<<<<

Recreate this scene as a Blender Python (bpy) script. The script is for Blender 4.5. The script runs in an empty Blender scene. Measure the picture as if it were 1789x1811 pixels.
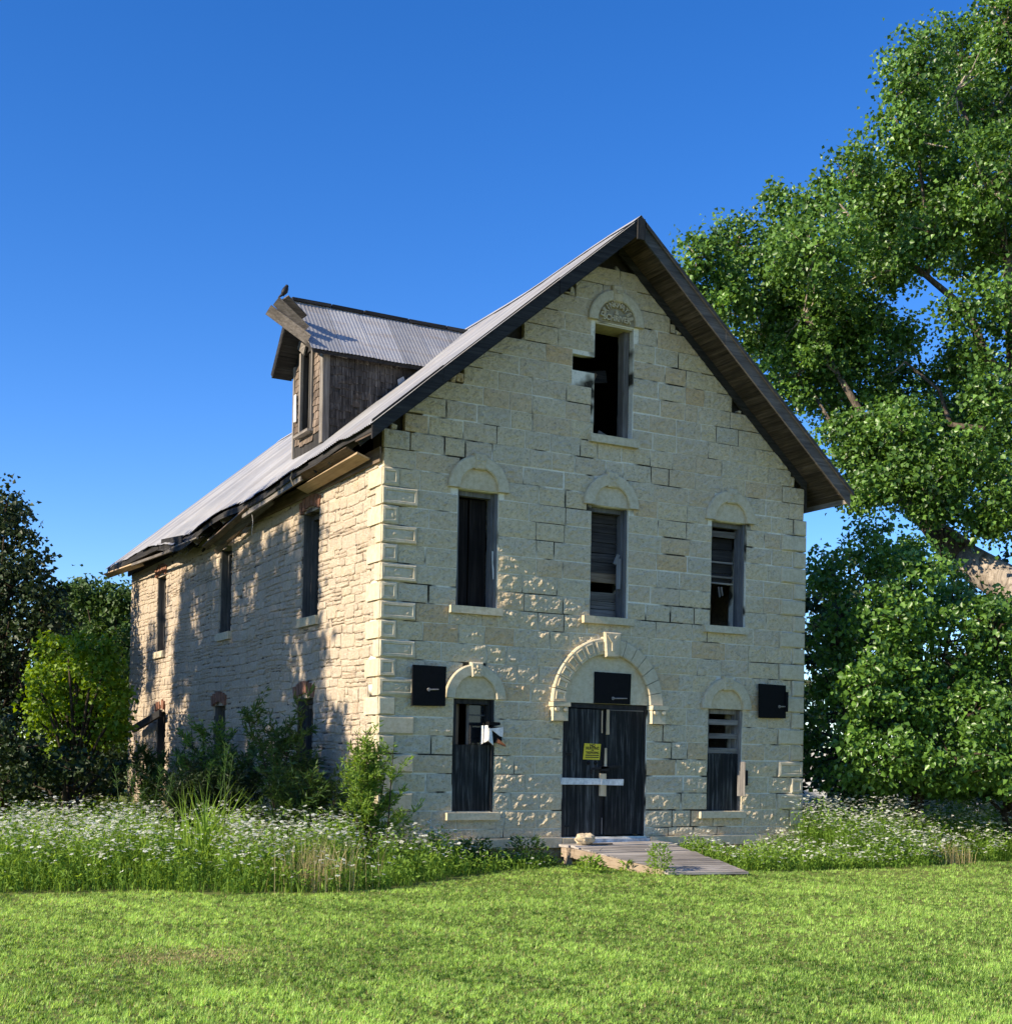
import bpy, bmesh, math, random
import numpy as np
from mathutils import Vector, noise as mnoise

R = math.radians
S = bpy.context.scene
C = S.collection
random.seed(11)
NP = np.random.default_rng(11)

# ------------------------------------------------------------------ camera, sky, sun, exposure
cam_data = bpy.data.cameras.new('camera')
cam = bpy.data.objects.new('camera', cam_data)
C.objects.link(cam)
S.camera = cam
PITCH, ROLL, YAW = R(0.8002), R(1.0226), R(28.7289)
fwd = Vector((math.sin(YAW) * math.cos(PITCH), math.cos(YAW) * math.cos(PITCH), math.sin(PITCH)))
rgt0 = Vector((math.cos(YAW), -math.sin(YAW), 0))
up0 = rgt0.cross(fwd)
rgt = rgt0 * math.cos(ROLL) + up0 * math.sin(ROLL)
upv = -rgt0 * math.sin(ROLL) + up0 * math.cos(ROLL)
from mathutils import Matrix
cam.matrix_world = Matrix(((rgt.x, upv.x, -fwd.x, -7.7982), (rgt.y, upv.y, -fwd.y, -18.0692),
                           (rgt.z, upv.z, -fwd.z, 1.2243), (0, 0, 0, 1)))
cam_data.sensor_fit = 'HORIZONTAL'
cam_data.sensor_width = 36
cam_data.lens = 2372.39 / 1789 * 36
cam_data.shift_x = 1.8 / 1789
cam_data.shift_y = 403.0 / 1789
cam_data.clip_start = 0.1
cam_data.clip_end = 2000

SUN_DELTA = R(1.9)
SUN_SLOPE = 0.55
to_sun = Vector((-math.cos(SUN_DELTA), -math.sin(SUN_DELTA), SUN_SLOPE)).normalized()
sun_elev = math.asin(to_sun.z)
world = bpy.data.worlds.new('World')
S.world = world
world.use_nodes = True
wn = world.node_tree
for n in list(wn.nodes):
    wn.nodes.remove(n)
sky = wn.nodes.new('ShaderNodeTexSky')
sky.sky_type = 'NISHITA'
sky.sun_disc = False
sky.sun_elevation = sun_elev
sky.sun_rotation = math.atan2(to_sun.x, to_sun.y)
sky.altitude = 300
sky.air_density = 0.8
sky.dust_density = 0.1
sky.ozone_density = 2.5
bg = wn.nodes.new('ShaderNodeBackground')
bg.inputs['Strength'].default_value = 0.075
out = wn.nodes.new('ShaderNodeOutputWorld')
hsv = wn.nodes.new('ShaderNodeHueSaturation')
hsv.inputs['Saturation'].default_value = 1.33
hsv.inputs['Hue'].default_value = 0.512
wn.links.new(sky.outputs[0], hsv.inputs['Color'])
wn.links.new(hsv.outputs[0], bg.inputs[0])
wn.links.new(bg.outputs[0], out.inputs[0])

sun_data = bpy.data.lights.new('sun', 'SUN')
sun_data.energy = 2.75
sun_data.angle = R(0.53)
sun_data.color = (1.0, 0.87, 0.68)
sun = bpy.data.objects.new('sun', sun_data)
C.objects.link(sun)
sun.rotation_euler = (-to_sun).to_track_quat('-Z', 'Y').to_euler()
S.view_settings.view_transform = 'Standard'
S.view_settings.look = 'None'
S.view_settings.exposure = 1.68
S.view_settings.gamma = 1
S.view_settings.use_curve_mapping = False
try:
    S.cycles.max_bounces = 6
    S.cycles.transparent_max_bounces = 4
except Exception:
    pass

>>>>

Restate, line by line and word for word, everything from the top of the material through the line that contains "NP = np.random.default_rng(11)". Leave pictures out.

* [Task output]:
Recreate this scene as a Blender Python (bpy) script. The script is for Blender 4.5. The script runs in an empty Blender scene. Measure the picture as if it were 1789x1811 pixels.
import bpy, bmesh, math, random
import numpy as np
from mathutils import Vector, noise as mnoise

R = math.radians
S = bpy.context.scene
C = S.collection
random.seed(11)
NP = np.random.default_rng(11)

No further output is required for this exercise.